§ **Exercise directions**:
Quote all of the data exactly as given. Skip every picture it contains.

§ **Raw data**:
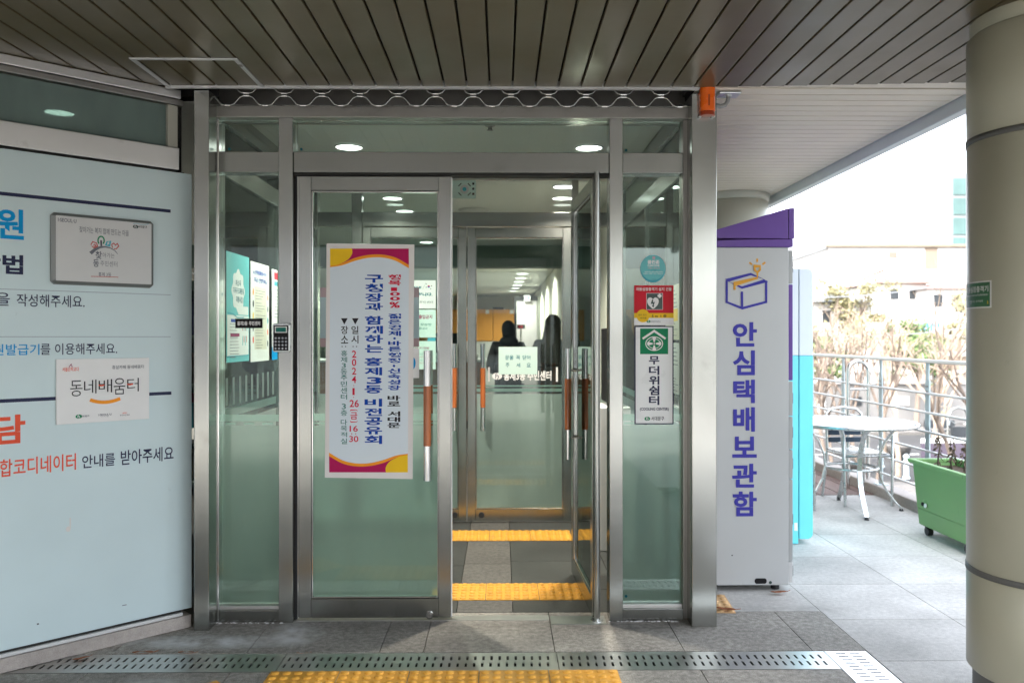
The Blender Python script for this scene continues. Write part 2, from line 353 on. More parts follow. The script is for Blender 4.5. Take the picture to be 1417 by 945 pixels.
    def lathe(s, prof, c, m, n=32, a0=0, a1=2*math.pi, smooth=True):
        full = abs(a1-a0-2*math.pi) < 1e-6; k = len(prof); nn = n if full else n+1; vs = []
        for i in range(nn):
            t = a0+(a1-a0)*i/n
            for r, z in prof: vs.append((c[0]+r*math.cos(t), c[1]+r*math.sin(t), c[2]+z))
        fs = [(i*k+j, ((i+1) % nn)*k+j, ((i+1) % nn)*k+j+1, i*k+j+1) for i in range(n) for j in range(k-1)]
        return s.add(vs, fs, m, smooth)
    def ell(s, c, rx, ry, rz, m, n=16, k=10):
        vs = []; 
        for i in range(1, k):
            p = math.pi*i/k
            for j in range(n): t = 2*math.pi*j/n; vs.append((c[0]+rx*math.sin(p)*math.cos(t), c[1]+ry*math.sin(p)*math.sin(t), c[2]+rz*math.cos(p)))
        vs += [(c[0], c[1], c[2]+rz), (c[0], c[1], c[2]-rz)]; T, B = len(vs)-2, len(vs)-1
        fs = [(i*n+j, (i+1)*n+j, (i+1)*n+(j+1) % n, i*n+(j+1) % n) for i in range(k-2) for j in range(n)]
        fs += [(T, j, (j+1) % n) for j in range(n)] + [(B, (k-2)*n+(j+1) % n, (k-2)*n+j) for j in range(n)]
        return s.add(vs, fs, m, True)
    def loft(s, rings, m, n=20):
        """rings: (x, y, z, rx, ry) from bottom to top, closed at both ends"""
        vs = []
        for (x, y, z, rx, ry) in rings:
            for j in range(n): t = 2*math.pi*j/n; vs.append((x+rx*math.cos(t), y+ry*math.sin(t), z))
        k = len(rings); fs = [(i*n+j, i*n+(j+1) % n, (i+1)*n+(j+1) % n, (i+1)*n+j) for i in range(k-1) for j in range(n)]
        s.add(vs, fs, m, True); s.add(vs[:n], [list(range(n))[::-1]], m); return s.add(vs[-n:], [list(range(n))], m)
    def rot(s, ang, piv, i0=0):
        c, q = math.cos(ang), math.sin(ang)
        for v in s.V[i0:]:
            x, y = v.x-piv[0], v.y-piv[1]; v.x = piv[0]+c*x-q*y; v.y = piv[1]+q*x+c*y
        return s
    def build(s, name, parent=None, bevel=0, segs=2, loc=None):
        me = bpy.data.meshes.new(name); L = rootloc(parent) if parent else Vector(loc or (0, 0, 0))
        me.from_pydata([v-L for v in s.V], [], s.Fc)
        for m in s.mats: me.materials.append(m)
        me.polygons.foreach_set('material_index', s.Mi); me.polygons.foreach_set('use_smooth', s.S); me.update()
        o = bpy.data.objects.new(name, me); C.objects.link(o)
        if parent: o.parent = parent
        else: o.location = L
        if bevel:
            b = o.modifiers.new('bevel', 'BEVEL'); b.width = bevel; b.segments = segs; b.limit_method = 'ANGLE'; b.angle_limit = R(40)
        return o
def rootloc(o):
    v = Vector((0, 0, 0))
    while o: v = v + Vector(o.location); o = o.parent
    return v
def tag(o, label=None, cat=None, group=None, kind=None):
    if label: o['label'] = label
    if cat: o['category'] = cat
    if group: o['group'] = group
    if kind: o['kind'] = kind
    return o
def thing(name, label, cat, loc=(0, 0, 0), group=None):
    o = bpy.data.objects.new(name, None); C.objects.link(o); o.location = loc; o.empty_display_size = .1
    return tag(o, label, cat, group)
def struct(mb, name, bevel=0): return tag(mb.build(name, bevel=bevel), kind='structure')
def copy_tree(o, parent=None):
    c = o.copy(); C.objects.link(c)
    if parent: c.parent = parent
    for ch in list(o.children): copy_tree(ch, c)
    return c

# ------------------------------------------------------------------ lettering
_G = {}
def glyphs(t, bold=0):
    k = (t, bold)
    if k not in _G:
        cu = bpy.data.curves.new('lettering', 'FONT'); cu.body = t; cu.offset = bold; cu.resolution_u = 3; cu.dimensions = '2D'; cu.fill_mode = 'BOTH'
        ob = bpy.data.objects.new('lettering', cu); C.objects.link(ob); bpy.context.view_layer.update()
        e = ob.evaluated_get(bpy.context.evaluated_depsgraph_get()); me = e.to_mesh()
        vs = [(v.co.x, v.co.y) for v in me.vertices]; fs = [list(p.vertices) for p in me.polygons if p.normal.z > 0] or [list(p.vertices)[::-1] for p in me.polygons]
        e.to_mesh_clear(); bpy.data.objects.remove(ob); bpy.data.curves.remove(cu)
        xs = [v[0] for v in vs]; ys = [v[1] for v in vs]
        _G[k] = (vs, fs, (min(xs), max(xs), min(ys), max(ys)))
    return _G[k]
def text(mb, pl, t, u0, u1, v0, v1, m, h=.002, bold=0):
    """write t so that its ink fills the box u0..u1, v0..v1 of the plane"""
    vs, fs, (a, b, c, d) = glyphs(t, bold)
    mb.add([pl.pt(u0+(x-a)/(b-a)*(u1-u0), v0+(y-c)/(d-c)*(v1-v0), h) for x, y in vs], fs, m)
def ptext(mb, pl, t, x0, y0, x1, y1, m, h=.002, bold=0):
    """the same with the box read off the photograph, on the sign's own plane"""
    ym, xm = (y0+y1)/2, (x0+x1)/2
    text(mb, pl, t, pl.uv(x0, ym)[0], pl.uv(x1, ym)[0], pl.uv(xm, y1)[1], pl.uv(xm, y0)[1], m, h, bold)
def emblem(mb, pl, u, v, r, m, m2, h):
    """the district office's round leaf mark: two facing comma leaves round a letter h"""
    for sgn in (1, -1):
        pts = []
        for i in range(13): a = R(100)+R(170)*i/12; pts.append((u+sgn*r*1.15*math.cos(a), v+sgn*r*.8*math.sin(a)))
        pts.append((u+sgn*r*.05, v-sgn*r*.1))
        mb.sheet(pl, pts, h, m)
    mb.stroke(pl, [(u-.35*r, v+.55*r), (u-.35*r, v-.5*r)], r*.2, h+.0004, m2)
    mb.stroke(pl, [(u-.35*r, v+.05*r), (u, v+.2*r), (u+.3*r, v), (u+.3*r, v-.5*r)], r*.2, h+.0004, m2)
def ring(n=24, ru=1, rv=1, u=0, v=0, a0=0, a1=2*math.pi, closed=True):
    k = n if closed else n+1
    return [(u+ru*math.cos(a0+(a1-a0)*i/n), v+rv*math.sin(a0+(a1-a0)*i/n)) for i in range(k)]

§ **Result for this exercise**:
The Blender Python script for this scene continues. Write part 2, from line 353 on. More parts follow. The script is for Blender 4.5. Take the picture to be 1417 by 945 pixels.
    def lathe(s, prof, c, m, n=32, a0=0, a1=2*math.pi, smooth=True):
        full = abs(a1-a0-2*math.pi) < 1e-6; k = len(prof); nn = n if full else n+1; vs = []
        for i in range(nn):
            t = a0+(a1-a0)*i/n
            for r, z in prof: vs.append((c[0]+r*math.cos(t), c[1]+r*math.sin(t), c[2]+z))
        fs = [(i*k+j, ((i+1) % nn)*k+j, ((i+1) % nn)*k+j+1, i*k+j+1) for i in range(n) for j in range(k-1)]
        return s.add(vs, fs, m, smooth)
    def ell(s, c, rx, ry, rz, m, n=16, k=10):
        vs = []; 
        for i in range(1, k):
            p = math.pi*i/k
            for j in range(n): t = 2*math.pi*j/n; vs.append((c[0]+rx*math.sin(p)*math.cos(t), c[1]+ry*math.sin(p)*math.sin(t), c[2]+rz*math.cos(p)))
        vs += [(c[0], c[1], c[2]+rz), (c[0], c[1], c[2]-rz)]; T, B = len(vs)-2, len(vs)-1
        fs = [(i*n+j, (i+1)*n+j, (i+1)*n+(j+1) % n, i*n+(j+1) % n) for i in range(k-2) for j in range(n)]
        fs += [(T, j, (j+1) % n) for j in range(n)] + [(B, (k-2)*n+(j+1) % n, (k-2)*n+j) for j in range(n)]
        return s.add(vs, fs, m, True)
    def loft(s, rings, m, n=20):
        """rings: (x, y, z, rx, ry) from bottom to top, closed at both ends"""
        vs = []
        for (x, y, z, rx, ry) in rings:
            for j in range(n): t = 2*math.pi*j/n; vs.append((x+rx*math.cos(t), y+ry*math.sin(t), z))
        k = len(rings); fs = [(i*n+j, i*n+(j+1) % n, (i+1)*n+(j+1) % n, (i+1)*n+j) for i in range(k-1) for j in range(n)]
        s.add(vs, fs, m, True); s.add(vs[:n], [list(range(n))[::-1]], m); return s.add(vs[-n:], [list(range(n))], m)
    def rot(s, ang, piv, i0=0):
        c, q = math.cos(ang), math.sin(ang)
        for v in s.V[i0:]:
            x, y = v.x-piv[0], v.y-piv[1]; v.x = piv[0]+c*x-q*y; v.y = piv[1]+q*x+c*y
        return s
    def build(s, name, parent=None, bevel=0, segs=2, loc=None):
        me = bpy.data.meshes.new(name); L = rootloc(parent) if parent else Vector(loc or (0, 0, 0))
        me.from_pydata([v-L for v in s.V], [], s.Fc)
        for m in s.mats: me.materials.append(m)
        me.polygons.foreach_set('material_index', s.Mi); me.polygons.foreach_set('use_smooth', s.S); me.update()
        o = bpy.data.objects.new(name, me); C.objects.link(o)
        if parent: o.parent = parent
        else: o.location = L
        if bevel:
            b = o.modifiers.new('bevel', 'BEVEL'); b.width = bevel; b.segments = segs; b.limit_method = 'ANGLE'; b.angle_limit = R(40)
        return o
def rootloc(o):
    v = Vector((0, 0, 0))
    while o: v = v + Vector(o.location); o = o.parent
    return v
def tag(o, label=None, cat=None, group=None, kind=None):
    if label: o['label'] = label
    if cat: o['category'] = cat
    if group: o['group'] = group
    if kind: o['kind'] = kind
    return o
def thing(name, label, cat, loc=(0, 0, 0), group=None):
    o = bpy.data.objects.new(name, None); C.objects.link(o); o.location = loc; o.empty_display_size = .1
    return tag(o, label, cat, group)
def struct(mb, name, bevel=0): return tag(mb.build(name, bevel=bevel), kind='structure')
def copy_tree(o, parent=None):
    c = o.copy(); C.objects.link(c)
    if parent: c.parent = parent
    for ch in list(o.children): copy_tree(ch, c)
    return c

# ------------------------------------------------------------------ lettering
_G = {}
def glyphs(t, bold=0):
    k = (t, bold)
    if k not in _G:
        cu = bpy.data.curves.new('lettering', 'FONT'); cu.body = t; cu.offset = bold; cu.resolution_u = 3; cu.dimensions = '2D'; cu.fill_mode = 'BOTH'
        ob = bpy.data.objects.new('lettering', cu); C.objects.link(ob); bpy.context.view_layer.update()
        e = ob.evaluated_get(bpy.context.evaluated_depsgraph_get()); me = e.to_mesh()
        vs = [(v.co.x, v.co.y) for v in me.vertices]; fs = [list(p.vertices) for p in me.polygons if p.normal.z > 0] or [list(p.vertices)[::-1] for p in me.polygons]
        e.to_mesh_clear(); bpy.data.objects.remove(ob); bpy.data.curves.remove(cu)
        xs = [v[0] for v in vs]; ys = [v[1] for v in vs]
        _G[k] = (vs, fs, (min(xs), max(xs), min(ys), max(ys)))
    return _G[k]
def text(mb, pl, t, u0, u1, v0, v1, m, h=.002, bold=0):
    """write t so that its ink fills the box u0..u1, v0..v1 of the plane"""
    vs, fs, (a, b, c, d) = glyphs(t, bold)
    mb.add([pl.pt(u0+(x-a)/(b-a)*(u1-u0), v0+(y-c)/(d-c)*(v1-v0), h) for x, y in vs], fs, m)
def ptext(mb, pl, t, x0, y0, x1, y1, m, h=.002, bold=0):
    """the same with the box read off the photograph, on the sign's own plane"""
    ym, xm = (y0+y1)/2, (x0+x1)/2
    text(mb, pl, t, pl.uv(x0, ym)[0], pl.uv(x1, ym)[0], pl.uv(xm, y1)[1], pl.uv(xm, y0)[1], m, h, bold)
def emblem(mb, pl, u, v, r, m, m2, h):
    """the district office's round leaf mark: two facing comma leaves round a letter h"""
    for sgn in (1, -1):
        pts = []
        for i in range(13): a = R(100)+R(170)*i/12; pts.append((u+sgn*r*1.15*math.cos(a), v+sgn*r*.8*math.sin(a)))
        pts.append((u+sgn*r*.05, v-sgn*r*.1))
        mb.sheet(pl, pts, h, m)
    mb.stroke(pl, [(u-.35*r, v+.55*r), (u-.35*r, v-.5*r)], r*.2, h+.0004, m2)
    mb.stroke(pl, [(u-.35*r, v+.05*r), (u, v+.2*r), (u+.3*r, v), (u+.3*r, v-.5*r)], r*.2, h+.0004, m2)
def ring(n=24, ru=1, rv=1, u=0, v=0, a0=0, a1=2*math.pi, closed=True):
    k = n if closed else n+1
    return [(u+ru*math.cos(a0+(a1-a0)*i/n), v+rv*math.sin(a0+(a1-a0)*i/n)) for i in range(k)]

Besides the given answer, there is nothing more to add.